After he told me this, I went and found one of the coaches, Illija Ilic, a 22-year-old Serbian player on The Louisville City team. Did he see any of this? No, he didn’t, but he was sorry it happened and he missed it. I explained that I know Simon doesn’t play rough, but maybe some of the boys aren’t used to any contact at all? Maybe he could explain that a lean was OK?

“No, that’s not it. They’re probably just mad because Simon is by far the best player in this group. He’d probably do better over there [gestures to the 10-and-up field].”

“Great,” I said, “Then let’s put him there tomorrow. He’d be thrilled to be with his friend Aidan anyway. Here’s the thing about Simon: He played U-10 ball when he was still 7. He’d rather be the youngest, least experienced player with the older boys than be the best, most experienced player with kids mostly younger than him. He likes the big pond and doesn’t mind being a little fish in it.”

So tomorrow Simon will join kids at least one year older than him, and I can guarantee that he’ll have a better time sports-wise and socially. But for it to happen, I’m going to have to be THAT MOM again the morning, the one explaining that her special snowflake can’t possibly be lumped with his peers.
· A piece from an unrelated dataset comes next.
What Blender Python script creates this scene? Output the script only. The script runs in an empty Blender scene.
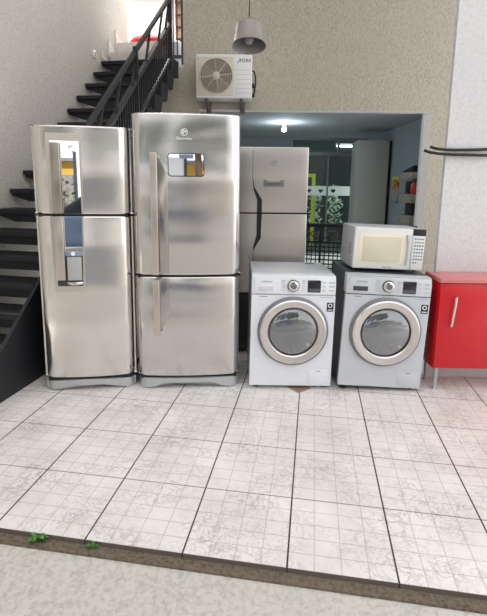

Then next week Simon will begin the annual challenge of finding one boy in his class to be friends with. He’s solid with the girls: he’ll be in with Brooklyn, Aerin, and Bella, who are three of his best friends from school. But of the 37 boys in his cohort, he’s only found seven that he really gets on well with, and one of them moved to Washington state a year ago and the other six are in different classes than he is. I only need one, and there are some new boys I am optimistic about, but I can’t shake the feeling that if Simon were going into 4th grade this might be easier for him.

It’s hard to be a serious, introverted, competitive almost 9-year-old, and I don’t see the situation improving any time soon.

One Response to “Across the Not-So-Great Divide”

  1. blg says:

    Catching up with Simon, and wondering how the school year is going for him, socially?